Kalıplaşmış düşünce ve inançlardan nasıl sıyrılabileceğimizi varsayımlar üzerinden anlatmaya çalışır. Sadece tek bir şeyi referans alarak düşünmenin handikaplar taşıdığını belirtir. “Başkalarının benden farklı düşünmesine karşı değilim ama onların bana düşüncelerini, yaşamla ilgili görüşlerini zorla kabul ettirmeye çalışmalarına katlanamıyorum.” O, kendisine kabul ettirmeye çalıştıkları statülere de karşıdır. Otoriter olmadı ve mürit- mürşit ilişkilerine her zaman tepkili oldu. Duruşunu ve konuşmalarını da eşit ve dostluk düzeyinde sürdürdü.
Ona göre derinlemesine hasta bir topluma uyum sağlamak bir sağlık ölçütü değildir.
Şu sözleri günümüz dünyası için geçerliliğini korumaktadır: “Milliyetçilik sahte bir tanrıdır fakat milyonlarca insan bu konuda savaşa gidebilir, yok edebilir, öldürebilir ya da ölebilirler. Bu durum politikacılar tarafından kullanılır ve sömürülür.

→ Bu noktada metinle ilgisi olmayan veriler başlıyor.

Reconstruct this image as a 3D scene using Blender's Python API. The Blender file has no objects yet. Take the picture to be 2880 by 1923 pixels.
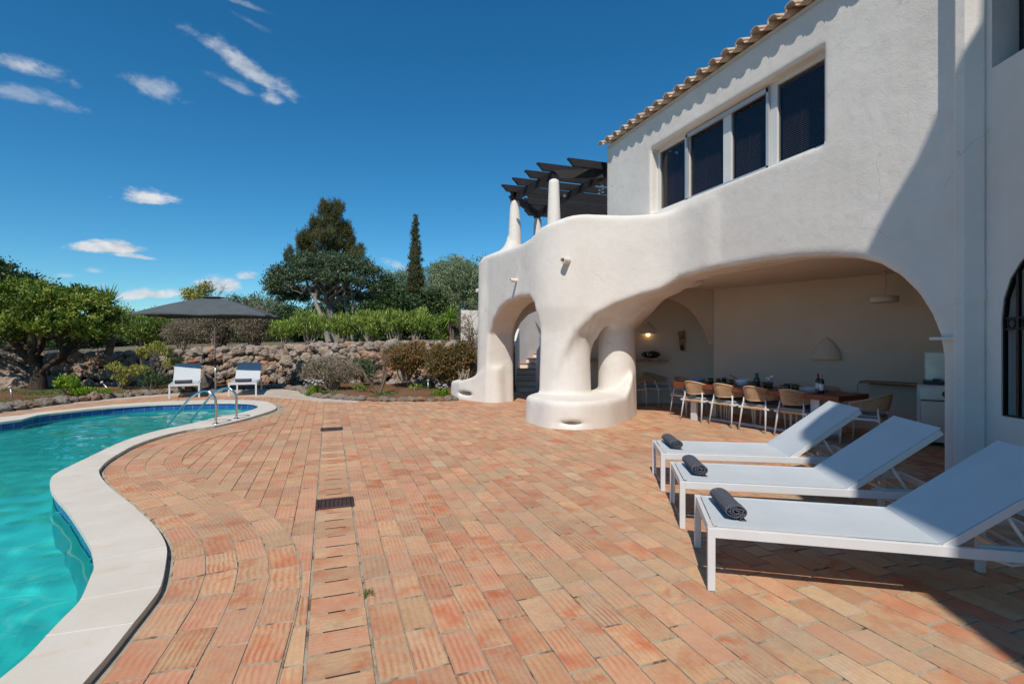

Katliamla, savaşla, baskıyla; sevgiyi, iyi niyeti, kardeşliği ve özgürlüğü yaratamazsınız. Nefret nefrete yol açar, tıpkı şiddetin şiddete yol açtığı gibi. Sadece doğru araçları -sevgi ve barış- kullanarak makul, barışçıl ve yaratıcı bir dünyanız olacaktır.
Otorite zihni belli bir yönde düşünmeye ikna edebilir. İnsanın içsel bakışı olmadığı sürece harici iktidar ve mevki büyük önem kazanır; o zaman birey giderek daha fazla otoriteye ve zorlamaya teslim olur, başkalarının oyuncağı haline gelir.”
Krishnamurti, vasiyetinde; “ben sıradan bir insanım, beni sıradan bir biçimde uğurlayın” demiş. Mezarının üstüne tapınak dikilmemesi amacıyla bedeni yakılmış ve külleri gökyüzüne serpilmiş.
Felsefesi, görüşleri, hayata bakışı ve hayata kattığı anlamları bakımından bizi çoğaltan böyle yazarları okumak iyi gelir.